-- GIVEN DATA --
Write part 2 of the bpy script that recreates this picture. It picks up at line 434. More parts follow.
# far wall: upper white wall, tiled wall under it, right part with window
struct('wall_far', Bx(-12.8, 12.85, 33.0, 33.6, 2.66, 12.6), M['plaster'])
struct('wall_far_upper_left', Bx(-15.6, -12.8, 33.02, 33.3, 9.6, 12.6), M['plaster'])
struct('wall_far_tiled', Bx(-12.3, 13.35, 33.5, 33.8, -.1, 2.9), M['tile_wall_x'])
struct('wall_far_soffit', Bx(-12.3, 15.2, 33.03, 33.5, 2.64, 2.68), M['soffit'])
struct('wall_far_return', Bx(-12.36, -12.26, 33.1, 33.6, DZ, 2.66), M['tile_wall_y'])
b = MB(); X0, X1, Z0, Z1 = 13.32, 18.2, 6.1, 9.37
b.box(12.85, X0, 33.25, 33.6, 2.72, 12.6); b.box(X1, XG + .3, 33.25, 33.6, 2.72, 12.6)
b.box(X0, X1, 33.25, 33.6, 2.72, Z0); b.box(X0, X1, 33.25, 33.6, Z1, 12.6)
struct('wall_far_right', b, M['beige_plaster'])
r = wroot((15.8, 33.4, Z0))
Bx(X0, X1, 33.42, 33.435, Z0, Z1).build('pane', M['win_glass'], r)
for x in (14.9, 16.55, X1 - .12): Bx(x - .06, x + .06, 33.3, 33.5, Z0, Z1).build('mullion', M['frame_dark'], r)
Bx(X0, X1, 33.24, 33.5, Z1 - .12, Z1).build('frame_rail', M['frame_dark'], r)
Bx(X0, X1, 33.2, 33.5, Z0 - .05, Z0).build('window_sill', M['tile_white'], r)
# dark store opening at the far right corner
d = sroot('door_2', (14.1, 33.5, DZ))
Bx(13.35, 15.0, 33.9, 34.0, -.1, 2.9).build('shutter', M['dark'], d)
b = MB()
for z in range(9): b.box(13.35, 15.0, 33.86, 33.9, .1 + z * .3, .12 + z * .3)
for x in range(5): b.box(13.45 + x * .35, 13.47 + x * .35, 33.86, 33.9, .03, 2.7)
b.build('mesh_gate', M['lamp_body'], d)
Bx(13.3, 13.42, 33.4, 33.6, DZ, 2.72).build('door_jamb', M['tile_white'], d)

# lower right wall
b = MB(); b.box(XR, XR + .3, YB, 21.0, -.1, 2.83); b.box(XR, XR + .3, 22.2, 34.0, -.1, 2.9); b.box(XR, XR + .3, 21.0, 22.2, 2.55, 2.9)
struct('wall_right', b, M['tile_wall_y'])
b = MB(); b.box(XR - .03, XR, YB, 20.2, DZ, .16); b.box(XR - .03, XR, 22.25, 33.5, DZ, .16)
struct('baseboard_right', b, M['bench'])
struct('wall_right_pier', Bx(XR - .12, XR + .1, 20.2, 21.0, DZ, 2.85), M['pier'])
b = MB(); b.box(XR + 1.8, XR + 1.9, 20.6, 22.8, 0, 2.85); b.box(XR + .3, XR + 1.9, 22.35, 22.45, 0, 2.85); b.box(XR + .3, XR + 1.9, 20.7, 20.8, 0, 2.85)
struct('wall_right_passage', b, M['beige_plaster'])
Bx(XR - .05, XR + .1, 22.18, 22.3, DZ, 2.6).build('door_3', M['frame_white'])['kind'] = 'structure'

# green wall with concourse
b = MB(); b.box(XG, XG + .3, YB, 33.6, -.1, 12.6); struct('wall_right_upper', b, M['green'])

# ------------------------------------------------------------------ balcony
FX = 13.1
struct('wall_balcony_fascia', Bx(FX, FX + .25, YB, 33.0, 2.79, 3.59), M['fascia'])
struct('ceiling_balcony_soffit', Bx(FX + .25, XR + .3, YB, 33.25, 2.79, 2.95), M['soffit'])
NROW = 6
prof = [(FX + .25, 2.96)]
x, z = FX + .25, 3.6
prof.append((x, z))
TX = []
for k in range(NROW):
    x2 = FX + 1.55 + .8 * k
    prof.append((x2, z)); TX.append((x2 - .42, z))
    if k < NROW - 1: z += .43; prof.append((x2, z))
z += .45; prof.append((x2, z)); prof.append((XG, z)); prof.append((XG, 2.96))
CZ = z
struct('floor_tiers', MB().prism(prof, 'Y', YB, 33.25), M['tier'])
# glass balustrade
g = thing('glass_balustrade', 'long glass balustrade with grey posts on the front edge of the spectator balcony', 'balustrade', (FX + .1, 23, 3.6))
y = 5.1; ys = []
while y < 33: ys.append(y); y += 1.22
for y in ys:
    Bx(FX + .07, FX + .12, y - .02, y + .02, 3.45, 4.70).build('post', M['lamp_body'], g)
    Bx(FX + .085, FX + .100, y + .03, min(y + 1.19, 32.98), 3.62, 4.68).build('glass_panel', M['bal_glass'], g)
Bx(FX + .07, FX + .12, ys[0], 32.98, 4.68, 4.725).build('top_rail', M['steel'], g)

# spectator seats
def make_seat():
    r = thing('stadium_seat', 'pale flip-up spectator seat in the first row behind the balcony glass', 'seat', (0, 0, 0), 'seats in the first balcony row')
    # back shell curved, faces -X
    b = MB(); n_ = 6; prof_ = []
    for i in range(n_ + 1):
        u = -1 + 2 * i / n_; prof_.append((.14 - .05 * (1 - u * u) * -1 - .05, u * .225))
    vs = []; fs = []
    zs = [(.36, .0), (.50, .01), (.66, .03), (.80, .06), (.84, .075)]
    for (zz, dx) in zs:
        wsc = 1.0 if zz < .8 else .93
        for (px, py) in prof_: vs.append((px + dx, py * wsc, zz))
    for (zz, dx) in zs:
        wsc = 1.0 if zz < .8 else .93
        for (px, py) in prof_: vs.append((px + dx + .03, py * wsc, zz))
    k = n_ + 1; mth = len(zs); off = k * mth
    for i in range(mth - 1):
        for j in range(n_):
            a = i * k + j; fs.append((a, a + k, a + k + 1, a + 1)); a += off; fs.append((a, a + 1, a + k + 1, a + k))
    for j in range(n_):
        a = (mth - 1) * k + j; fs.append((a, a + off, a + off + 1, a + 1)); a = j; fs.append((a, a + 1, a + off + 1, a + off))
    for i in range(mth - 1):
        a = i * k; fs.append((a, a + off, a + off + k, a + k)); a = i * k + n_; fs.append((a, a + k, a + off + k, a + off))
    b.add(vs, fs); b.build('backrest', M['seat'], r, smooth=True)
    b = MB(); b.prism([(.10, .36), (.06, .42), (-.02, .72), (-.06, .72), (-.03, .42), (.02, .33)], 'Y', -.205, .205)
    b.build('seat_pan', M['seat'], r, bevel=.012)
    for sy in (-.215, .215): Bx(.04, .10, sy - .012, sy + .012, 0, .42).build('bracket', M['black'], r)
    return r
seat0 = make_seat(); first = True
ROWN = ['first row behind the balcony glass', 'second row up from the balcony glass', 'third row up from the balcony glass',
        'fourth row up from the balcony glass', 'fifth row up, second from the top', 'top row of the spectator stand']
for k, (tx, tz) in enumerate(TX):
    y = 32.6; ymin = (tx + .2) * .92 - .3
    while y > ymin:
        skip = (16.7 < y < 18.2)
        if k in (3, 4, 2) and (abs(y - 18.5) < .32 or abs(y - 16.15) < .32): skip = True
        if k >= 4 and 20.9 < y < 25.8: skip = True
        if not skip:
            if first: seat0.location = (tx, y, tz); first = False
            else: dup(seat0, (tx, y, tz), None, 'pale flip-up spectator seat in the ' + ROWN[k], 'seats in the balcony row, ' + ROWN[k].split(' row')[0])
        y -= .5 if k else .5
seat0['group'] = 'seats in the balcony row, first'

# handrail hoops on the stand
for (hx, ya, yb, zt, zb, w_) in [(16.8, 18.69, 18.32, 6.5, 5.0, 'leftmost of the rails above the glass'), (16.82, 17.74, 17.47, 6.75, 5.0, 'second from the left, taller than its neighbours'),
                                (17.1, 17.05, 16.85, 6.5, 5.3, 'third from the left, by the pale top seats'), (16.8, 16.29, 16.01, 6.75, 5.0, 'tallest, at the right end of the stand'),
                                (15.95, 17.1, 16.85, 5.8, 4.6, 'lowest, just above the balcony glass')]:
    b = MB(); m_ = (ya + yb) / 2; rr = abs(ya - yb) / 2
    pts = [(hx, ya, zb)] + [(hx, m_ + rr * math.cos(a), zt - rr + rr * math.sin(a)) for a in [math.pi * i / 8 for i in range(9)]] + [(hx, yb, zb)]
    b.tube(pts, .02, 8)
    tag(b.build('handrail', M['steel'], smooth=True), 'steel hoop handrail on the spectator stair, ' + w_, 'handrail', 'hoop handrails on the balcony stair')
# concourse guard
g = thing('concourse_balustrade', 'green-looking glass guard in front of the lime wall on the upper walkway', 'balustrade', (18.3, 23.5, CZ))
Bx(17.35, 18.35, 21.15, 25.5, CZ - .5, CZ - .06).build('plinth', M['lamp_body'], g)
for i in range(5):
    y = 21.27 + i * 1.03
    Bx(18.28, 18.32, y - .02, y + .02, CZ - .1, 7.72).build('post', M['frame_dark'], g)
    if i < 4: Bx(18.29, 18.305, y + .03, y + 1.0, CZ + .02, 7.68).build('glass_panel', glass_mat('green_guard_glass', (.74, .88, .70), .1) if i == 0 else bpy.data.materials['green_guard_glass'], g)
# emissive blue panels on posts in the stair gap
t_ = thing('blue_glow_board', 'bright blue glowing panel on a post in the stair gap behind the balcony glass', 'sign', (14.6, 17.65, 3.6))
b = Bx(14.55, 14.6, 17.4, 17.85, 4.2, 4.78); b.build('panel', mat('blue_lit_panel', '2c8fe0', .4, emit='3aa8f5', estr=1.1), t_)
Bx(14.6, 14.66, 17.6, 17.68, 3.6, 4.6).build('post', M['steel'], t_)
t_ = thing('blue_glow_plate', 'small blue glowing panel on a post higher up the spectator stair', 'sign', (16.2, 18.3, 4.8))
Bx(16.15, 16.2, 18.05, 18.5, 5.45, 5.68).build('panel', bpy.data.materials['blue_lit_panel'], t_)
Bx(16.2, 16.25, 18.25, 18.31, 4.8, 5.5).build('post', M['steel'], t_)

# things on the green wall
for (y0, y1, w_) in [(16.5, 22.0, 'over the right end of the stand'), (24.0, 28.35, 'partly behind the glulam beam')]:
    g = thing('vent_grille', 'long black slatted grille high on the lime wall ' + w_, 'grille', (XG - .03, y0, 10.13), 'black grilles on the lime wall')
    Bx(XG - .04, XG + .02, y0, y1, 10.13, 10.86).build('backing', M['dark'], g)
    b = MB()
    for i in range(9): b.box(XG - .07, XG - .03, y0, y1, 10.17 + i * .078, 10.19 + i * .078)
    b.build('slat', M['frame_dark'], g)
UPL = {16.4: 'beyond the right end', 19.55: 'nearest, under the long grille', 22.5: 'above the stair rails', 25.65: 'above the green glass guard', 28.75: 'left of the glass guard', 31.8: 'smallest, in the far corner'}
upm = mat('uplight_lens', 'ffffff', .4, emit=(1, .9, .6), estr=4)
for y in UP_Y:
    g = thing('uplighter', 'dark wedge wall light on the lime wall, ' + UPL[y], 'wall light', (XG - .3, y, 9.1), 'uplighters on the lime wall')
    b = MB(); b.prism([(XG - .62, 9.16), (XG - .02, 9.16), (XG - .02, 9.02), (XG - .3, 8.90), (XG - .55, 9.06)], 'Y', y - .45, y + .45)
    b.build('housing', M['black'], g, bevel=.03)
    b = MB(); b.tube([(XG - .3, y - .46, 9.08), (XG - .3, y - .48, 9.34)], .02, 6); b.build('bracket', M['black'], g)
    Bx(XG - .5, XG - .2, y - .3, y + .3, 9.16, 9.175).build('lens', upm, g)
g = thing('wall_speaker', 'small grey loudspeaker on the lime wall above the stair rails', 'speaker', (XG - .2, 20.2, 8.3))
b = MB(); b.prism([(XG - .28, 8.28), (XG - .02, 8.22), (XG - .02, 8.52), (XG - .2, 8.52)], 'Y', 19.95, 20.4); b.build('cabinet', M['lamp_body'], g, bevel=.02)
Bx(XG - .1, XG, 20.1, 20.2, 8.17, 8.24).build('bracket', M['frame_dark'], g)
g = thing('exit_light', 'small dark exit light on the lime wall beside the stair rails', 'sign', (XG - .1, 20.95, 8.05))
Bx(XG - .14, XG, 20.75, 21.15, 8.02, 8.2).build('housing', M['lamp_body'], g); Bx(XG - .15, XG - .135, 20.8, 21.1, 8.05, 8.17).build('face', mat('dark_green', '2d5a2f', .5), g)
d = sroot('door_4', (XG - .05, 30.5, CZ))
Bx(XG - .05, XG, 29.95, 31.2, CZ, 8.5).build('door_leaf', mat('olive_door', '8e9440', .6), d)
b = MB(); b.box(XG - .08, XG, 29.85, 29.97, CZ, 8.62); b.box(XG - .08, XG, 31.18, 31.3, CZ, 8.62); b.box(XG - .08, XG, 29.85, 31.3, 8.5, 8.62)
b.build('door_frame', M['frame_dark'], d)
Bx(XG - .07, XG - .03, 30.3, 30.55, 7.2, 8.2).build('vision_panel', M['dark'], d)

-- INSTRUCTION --
Print only the lines that run from the start of the listing to the line bearing "2.72).build('door_jamb', M['tile_white'], d)"; please keep the first line and that last one, exactly as they appear.

-- RESPONSE TO THE TASK --
Write part 2 of the bpy script that recreates this picture. It picks up at line 434. More parts follow.
# far wall: upper white wall, tiled wall under it, right part with window
struct('wall_far', Bx(-12.8, 12.85, 33.0, 33.6, 2.66, 12.6), M['plaster'])
struct('wall_far_upper_left', Bx(-15.6, -12.8, 33.02, 33.3, 9.6, 12.6), M['plaster'])
struct('wall_far_tiled', Bx(-12.3, 13.35, 33.5, 33.8, -.1, 2.9), M['tile_wall_x'])
struct('wall_far_soffit', Bx(-12.3, 15.2, 33.03, 33.5, 2.64, 2.68), M['soffit'])
struct('wall_far_return', Bx(-12.36, -12.26, 33.1, 33.6, DZ, 2.66), M['tile_wall_y'])
b = MB(); X0, X1, Z0, Z1 = 13.32, 18.2, 6.1, 9.37
b.box(12.85, X0, 33.25, 33.6, 2.72, 12.6); b.box(X1, XG + .3, 33.25, 33.6, 2.72, 12.6)
b.box(X0, X1, 33.25, 33.6, 2.72, Z0); b.box(X0, X1, 33.25, 33.6, Z1, 12.6)
struct('wall_far_right', b, M['beige_plaster'])
r = wroot((15.8, 33.4, Z0))
Bx(X0, X1, 33.42, 33.435, Z0, Z1).build('pane', M['win_glass'], r)
for x in (14.9, 16.55, X1 - .12): Bx(x - .06, x + .06, 33.3, 33.5, Z0, Z1).build('mullion', M['frame_dark'], r)
Bx(X0, X1, 33.24, 33.5, Z1 - .12, Z1).build('frame_rail', M['frame_dark'], r)
Bx(X0, X1, 33.2, 33.5, Z0 - .05, Z0).build('window_sill', M['tile_white'], r)
# dark store opening at the far right corner
d = sroot('door_2', (14.1, 33.5, DZ))
Bx(13.35, 15.0, 33.9, 34.0, -.1, 2.9).build('shutter', M['dark'], d)
b = MB()
for z in range(9): b.box(13.35, 15.0, 33.86, 33.9, .1 + z * .3, .12 + z * .3)
for x in range(5): b.box(13.45 + x * .35, 13.47 + x * .35, 33.86, 33.9, .03, 2.7)
b.build('mesh_gate', M['lamp_body'], d)
Bx(13.3, 13.42, 33.4, 33.6, DZ, 2.72).build('door_jamb', M['tile_white'], d)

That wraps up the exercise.